Altuna no tenía ni lo que Rousseau creía ser la tez española, ni la flema; tenía la piel blanca, las mejillas coloradas, el cabello de un color castaño casi rubio; era alto y bien formado. Un buen “guizón” de Azcoitia.
Sabio de corazón así como de cabeza, “sage de coeur ainsi que de tête” le llama Rousseau. Quien intimó tanto con nuestro paisano que formaron el proyecto de pasar sus días juntos, y Rousseau debería algunos años ir a Azcoitia para vivir con Altuna, en la tierra de éste, que es la nuestra. ¿Y qué hubiera sido de él si el pobre filósofo ginebrino, perdido en la Francia de Voltaire y de Diderot, hubiera ido a vivir en la apacible Guipúzcoa, entre hombres sanos que aliaban la devoción con la piedad, y a los que no les devoraba, las entrañas la sensualidad de la carne? Pero disertar sobre esto es como disertar sobre lo que habría sido de Napoleón si en vez de ser vencido hubiera él vencido en Waterloo.

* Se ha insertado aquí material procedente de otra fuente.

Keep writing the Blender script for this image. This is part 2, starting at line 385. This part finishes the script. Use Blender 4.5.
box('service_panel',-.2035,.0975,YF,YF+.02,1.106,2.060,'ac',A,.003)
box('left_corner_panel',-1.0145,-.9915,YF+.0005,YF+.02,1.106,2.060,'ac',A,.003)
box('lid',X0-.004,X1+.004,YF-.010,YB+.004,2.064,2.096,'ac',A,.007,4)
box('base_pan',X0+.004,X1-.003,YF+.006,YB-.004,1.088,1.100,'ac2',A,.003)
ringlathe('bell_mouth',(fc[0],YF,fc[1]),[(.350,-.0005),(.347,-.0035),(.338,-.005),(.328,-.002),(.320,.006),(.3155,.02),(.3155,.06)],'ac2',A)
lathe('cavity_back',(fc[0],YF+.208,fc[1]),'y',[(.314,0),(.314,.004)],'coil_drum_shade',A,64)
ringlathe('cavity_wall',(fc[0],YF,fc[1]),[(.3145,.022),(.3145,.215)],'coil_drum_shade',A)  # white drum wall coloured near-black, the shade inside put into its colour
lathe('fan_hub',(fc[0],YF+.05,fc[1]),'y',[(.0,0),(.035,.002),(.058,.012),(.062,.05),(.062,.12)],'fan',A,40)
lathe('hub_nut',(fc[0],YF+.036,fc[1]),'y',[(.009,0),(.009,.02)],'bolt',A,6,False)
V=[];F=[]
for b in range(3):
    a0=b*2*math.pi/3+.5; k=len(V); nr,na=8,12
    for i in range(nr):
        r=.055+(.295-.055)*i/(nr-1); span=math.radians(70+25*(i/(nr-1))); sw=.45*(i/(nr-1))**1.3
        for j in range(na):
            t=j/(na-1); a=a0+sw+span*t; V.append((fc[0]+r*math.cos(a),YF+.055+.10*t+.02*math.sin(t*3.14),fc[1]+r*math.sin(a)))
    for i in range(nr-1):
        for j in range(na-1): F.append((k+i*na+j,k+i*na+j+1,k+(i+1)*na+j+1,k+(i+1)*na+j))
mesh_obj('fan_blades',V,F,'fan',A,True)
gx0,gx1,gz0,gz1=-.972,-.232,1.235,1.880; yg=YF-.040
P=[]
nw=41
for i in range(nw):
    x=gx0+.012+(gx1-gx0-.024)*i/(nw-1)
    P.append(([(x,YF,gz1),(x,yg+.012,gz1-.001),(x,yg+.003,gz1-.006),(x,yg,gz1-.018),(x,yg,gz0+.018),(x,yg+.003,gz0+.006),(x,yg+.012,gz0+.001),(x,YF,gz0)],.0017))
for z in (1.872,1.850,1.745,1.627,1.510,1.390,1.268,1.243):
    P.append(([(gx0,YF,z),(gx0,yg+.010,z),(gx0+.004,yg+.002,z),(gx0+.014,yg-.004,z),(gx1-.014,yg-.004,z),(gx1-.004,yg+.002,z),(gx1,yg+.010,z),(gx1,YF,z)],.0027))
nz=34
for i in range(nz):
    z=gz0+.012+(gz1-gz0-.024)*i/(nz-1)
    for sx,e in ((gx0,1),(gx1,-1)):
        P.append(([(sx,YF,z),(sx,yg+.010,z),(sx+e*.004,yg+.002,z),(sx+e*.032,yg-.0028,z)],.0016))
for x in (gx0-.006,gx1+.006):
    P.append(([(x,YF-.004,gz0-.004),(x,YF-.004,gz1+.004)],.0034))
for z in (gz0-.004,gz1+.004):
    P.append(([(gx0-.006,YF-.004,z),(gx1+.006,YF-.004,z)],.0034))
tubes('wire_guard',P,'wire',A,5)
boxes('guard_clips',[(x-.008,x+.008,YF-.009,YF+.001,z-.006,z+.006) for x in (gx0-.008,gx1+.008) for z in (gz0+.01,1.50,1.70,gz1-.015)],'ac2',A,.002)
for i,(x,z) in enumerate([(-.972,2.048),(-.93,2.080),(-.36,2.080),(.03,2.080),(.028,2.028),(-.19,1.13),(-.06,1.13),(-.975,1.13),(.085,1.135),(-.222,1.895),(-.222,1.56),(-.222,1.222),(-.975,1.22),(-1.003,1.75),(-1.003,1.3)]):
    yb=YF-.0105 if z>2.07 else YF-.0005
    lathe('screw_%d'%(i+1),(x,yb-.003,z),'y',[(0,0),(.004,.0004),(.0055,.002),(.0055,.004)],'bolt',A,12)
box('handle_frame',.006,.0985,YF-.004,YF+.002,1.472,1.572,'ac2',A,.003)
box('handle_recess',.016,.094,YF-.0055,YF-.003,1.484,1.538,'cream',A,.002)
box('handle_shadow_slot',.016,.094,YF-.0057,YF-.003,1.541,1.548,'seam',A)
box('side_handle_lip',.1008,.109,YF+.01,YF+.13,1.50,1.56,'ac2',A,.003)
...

En estos días, de hondísima crisis para nuestra patria española, cuando está acaso rompiendo un capullo de siglos para salir a volar al aire lleno de sol de la civilización europea, porque los pueblos luchan ahora contra el imperialismo opresor, el haberme encontrado con Ignacio Manuel de Altuna en las Confesiones de Rousseau me ha sido un consuelo. Altuna estaría hoy, si viviese, del lado de la democracia y la libertad, del lado en que está la Francia en que formó su mente.

La Nación, Buenos Aires, 10 de septiembre de 1917.